-- Start Data excerpts --

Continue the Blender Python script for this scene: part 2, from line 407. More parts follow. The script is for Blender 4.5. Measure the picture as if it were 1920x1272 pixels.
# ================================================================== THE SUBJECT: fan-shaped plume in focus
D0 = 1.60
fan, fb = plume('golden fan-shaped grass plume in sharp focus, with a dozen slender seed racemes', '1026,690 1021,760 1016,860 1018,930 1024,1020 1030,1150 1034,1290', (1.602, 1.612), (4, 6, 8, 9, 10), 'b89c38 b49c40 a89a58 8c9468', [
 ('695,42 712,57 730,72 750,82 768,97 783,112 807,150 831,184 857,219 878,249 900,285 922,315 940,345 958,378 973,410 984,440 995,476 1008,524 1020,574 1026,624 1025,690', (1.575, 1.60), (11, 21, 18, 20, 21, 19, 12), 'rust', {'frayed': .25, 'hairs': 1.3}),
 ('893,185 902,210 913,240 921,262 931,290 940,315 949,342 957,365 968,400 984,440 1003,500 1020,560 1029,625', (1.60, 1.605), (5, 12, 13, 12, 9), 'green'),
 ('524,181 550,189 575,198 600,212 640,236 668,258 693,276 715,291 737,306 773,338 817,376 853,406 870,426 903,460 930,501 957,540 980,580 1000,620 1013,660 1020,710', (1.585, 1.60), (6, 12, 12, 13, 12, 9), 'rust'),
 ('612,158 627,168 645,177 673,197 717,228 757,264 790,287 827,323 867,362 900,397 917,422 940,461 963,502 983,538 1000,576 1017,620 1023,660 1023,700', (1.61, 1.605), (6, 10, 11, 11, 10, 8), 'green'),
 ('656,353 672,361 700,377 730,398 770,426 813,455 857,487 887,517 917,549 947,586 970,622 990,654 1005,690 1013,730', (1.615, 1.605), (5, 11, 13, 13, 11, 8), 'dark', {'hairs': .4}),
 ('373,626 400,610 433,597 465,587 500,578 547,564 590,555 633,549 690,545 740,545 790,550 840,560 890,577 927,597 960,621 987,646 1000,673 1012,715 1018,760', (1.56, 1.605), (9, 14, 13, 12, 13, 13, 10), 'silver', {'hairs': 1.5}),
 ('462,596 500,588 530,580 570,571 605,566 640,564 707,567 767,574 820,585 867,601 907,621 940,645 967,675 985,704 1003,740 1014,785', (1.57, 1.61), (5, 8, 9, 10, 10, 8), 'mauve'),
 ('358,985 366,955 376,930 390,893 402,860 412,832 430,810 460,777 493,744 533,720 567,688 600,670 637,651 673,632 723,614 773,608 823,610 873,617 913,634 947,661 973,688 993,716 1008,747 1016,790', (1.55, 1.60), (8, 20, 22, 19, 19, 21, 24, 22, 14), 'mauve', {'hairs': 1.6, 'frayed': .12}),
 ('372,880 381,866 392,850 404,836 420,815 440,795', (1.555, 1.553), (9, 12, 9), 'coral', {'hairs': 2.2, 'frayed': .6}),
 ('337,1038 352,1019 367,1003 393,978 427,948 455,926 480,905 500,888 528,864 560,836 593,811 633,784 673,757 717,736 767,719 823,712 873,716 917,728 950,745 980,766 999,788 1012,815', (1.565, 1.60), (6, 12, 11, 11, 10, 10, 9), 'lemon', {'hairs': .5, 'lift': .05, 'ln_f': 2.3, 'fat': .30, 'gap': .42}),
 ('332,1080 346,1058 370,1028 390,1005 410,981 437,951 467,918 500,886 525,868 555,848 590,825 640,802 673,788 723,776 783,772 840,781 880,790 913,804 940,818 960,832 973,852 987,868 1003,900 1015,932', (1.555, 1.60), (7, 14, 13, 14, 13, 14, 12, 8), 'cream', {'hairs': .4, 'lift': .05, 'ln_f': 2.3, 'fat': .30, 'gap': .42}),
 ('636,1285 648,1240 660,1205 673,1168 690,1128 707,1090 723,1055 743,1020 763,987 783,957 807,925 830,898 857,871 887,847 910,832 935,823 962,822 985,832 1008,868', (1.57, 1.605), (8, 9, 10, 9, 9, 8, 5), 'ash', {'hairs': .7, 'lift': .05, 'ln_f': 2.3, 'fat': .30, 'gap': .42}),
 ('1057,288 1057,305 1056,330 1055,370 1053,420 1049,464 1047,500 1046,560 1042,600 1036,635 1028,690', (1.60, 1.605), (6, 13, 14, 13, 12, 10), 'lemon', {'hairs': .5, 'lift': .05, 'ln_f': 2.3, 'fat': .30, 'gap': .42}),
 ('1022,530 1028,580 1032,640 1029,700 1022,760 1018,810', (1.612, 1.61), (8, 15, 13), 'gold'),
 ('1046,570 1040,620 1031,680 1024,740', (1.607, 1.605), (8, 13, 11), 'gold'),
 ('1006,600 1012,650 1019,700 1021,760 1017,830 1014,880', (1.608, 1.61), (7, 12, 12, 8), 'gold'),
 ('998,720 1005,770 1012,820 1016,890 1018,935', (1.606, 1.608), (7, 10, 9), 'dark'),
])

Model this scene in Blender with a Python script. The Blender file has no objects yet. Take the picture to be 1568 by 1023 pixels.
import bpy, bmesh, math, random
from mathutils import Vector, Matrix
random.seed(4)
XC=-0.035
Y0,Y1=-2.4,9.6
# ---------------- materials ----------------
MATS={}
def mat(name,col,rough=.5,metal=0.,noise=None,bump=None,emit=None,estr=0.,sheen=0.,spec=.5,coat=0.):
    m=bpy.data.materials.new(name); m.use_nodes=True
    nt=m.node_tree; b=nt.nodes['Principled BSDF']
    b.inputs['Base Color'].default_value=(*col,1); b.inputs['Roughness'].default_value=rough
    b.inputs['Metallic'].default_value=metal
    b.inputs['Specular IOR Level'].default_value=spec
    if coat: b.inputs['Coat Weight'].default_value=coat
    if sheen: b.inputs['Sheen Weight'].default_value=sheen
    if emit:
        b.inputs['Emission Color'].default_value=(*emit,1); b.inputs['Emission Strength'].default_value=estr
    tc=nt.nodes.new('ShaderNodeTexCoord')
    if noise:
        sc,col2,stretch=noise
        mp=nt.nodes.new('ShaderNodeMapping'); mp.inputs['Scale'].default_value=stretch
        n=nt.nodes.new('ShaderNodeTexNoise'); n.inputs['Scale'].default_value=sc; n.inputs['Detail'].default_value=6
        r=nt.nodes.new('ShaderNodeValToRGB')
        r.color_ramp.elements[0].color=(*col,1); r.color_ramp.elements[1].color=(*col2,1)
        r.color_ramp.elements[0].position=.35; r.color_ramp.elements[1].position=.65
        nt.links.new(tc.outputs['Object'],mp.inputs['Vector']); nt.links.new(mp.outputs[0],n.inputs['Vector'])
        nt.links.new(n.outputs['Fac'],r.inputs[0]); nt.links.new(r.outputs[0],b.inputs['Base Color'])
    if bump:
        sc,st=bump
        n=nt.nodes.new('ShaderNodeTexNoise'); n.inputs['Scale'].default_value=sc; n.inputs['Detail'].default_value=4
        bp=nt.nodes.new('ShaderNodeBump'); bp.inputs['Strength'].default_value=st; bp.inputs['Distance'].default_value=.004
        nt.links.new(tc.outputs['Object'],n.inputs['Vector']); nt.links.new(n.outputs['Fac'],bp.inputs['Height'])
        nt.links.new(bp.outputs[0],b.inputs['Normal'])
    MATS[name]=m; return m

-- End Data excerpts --

▶ [Task objective]
From the data above, copy each line that has the string "script".

▶ [Output]
Continue the Blender Python script for this scene: part 2, from line 407. More parts follow. The script is for Blender 4.5. Measure the picture as if it were 1920x1272 pixels.
Model this scene in Blender with a Python script. The Blender file has no objects yet. Take the picture to be 1568 by 1023 pixels.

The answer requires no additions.